João S. & Francisco S.  (Bom + ou quase Bom+/Muito Bom-) Pontos fortes Boa conceção, e realização, do filme-trailer, com inteligente estruturação em vários momentos (os próprios títulos foram bem escolhidos). Foi também criativa a maneira de encarar a representação (pretende-se, mais do que uma encenação realista e de um modo de representar que visasse a verosimilhança, fazer uma espécie de filme-banda desenhada, em que as imagens são, assumidamente, caricaturais: isso fica mais claro na segunda parte). Grafismo (não me reporto ao lettering, mas, por exemplo, aos achados de algumas imagens: Carlos, em viagem e à chegada da Europa, em fundo muito branco [1,50-2.15]; Paços de Celas filmados de baixo, a preto e branco, focando-se também a viola; imagem final com Ega e Carlos em «paralítico»; etc.); enfim, parecem os autores ter bastante sensibilidade para o lado fotográfico, imagístico, do cinema. Aspetos melhoráveis Creio que o formato pensado era o de trailer (ora, enquanto trailer, nota-se a falta de jogo com o som e com a música, elementos decisivos neste género); eu preferiria assumir que não se perseguiu esse fim específico. Som parece-me baixo.
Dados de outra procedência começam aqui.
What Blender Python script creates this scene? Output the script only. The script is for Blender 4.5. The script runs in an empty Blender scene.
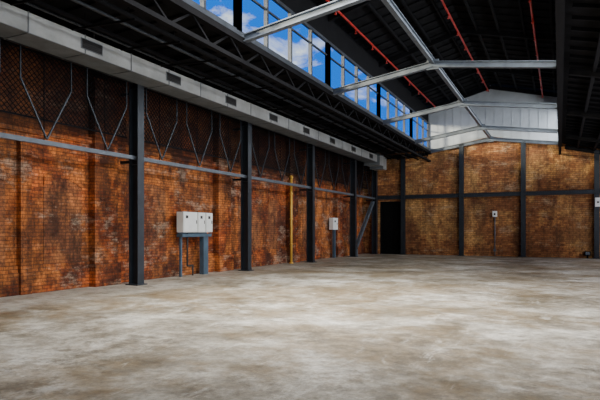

Evitaria os slides (por exemplo, o de Memórias de um Átomo), por serem um elemento divergente do resto do estilo do filme. Na escrita: «Carlos sempre despertou para a sua vocação» (Carlos despertou para a sua vocação); «*nos paços de Celas foi-lhe dado um dia e noite [não percebi este trecho, mas parece estar agramatical]». Na oralidade: «compromisso» saiu quase como ‘comprimisso’.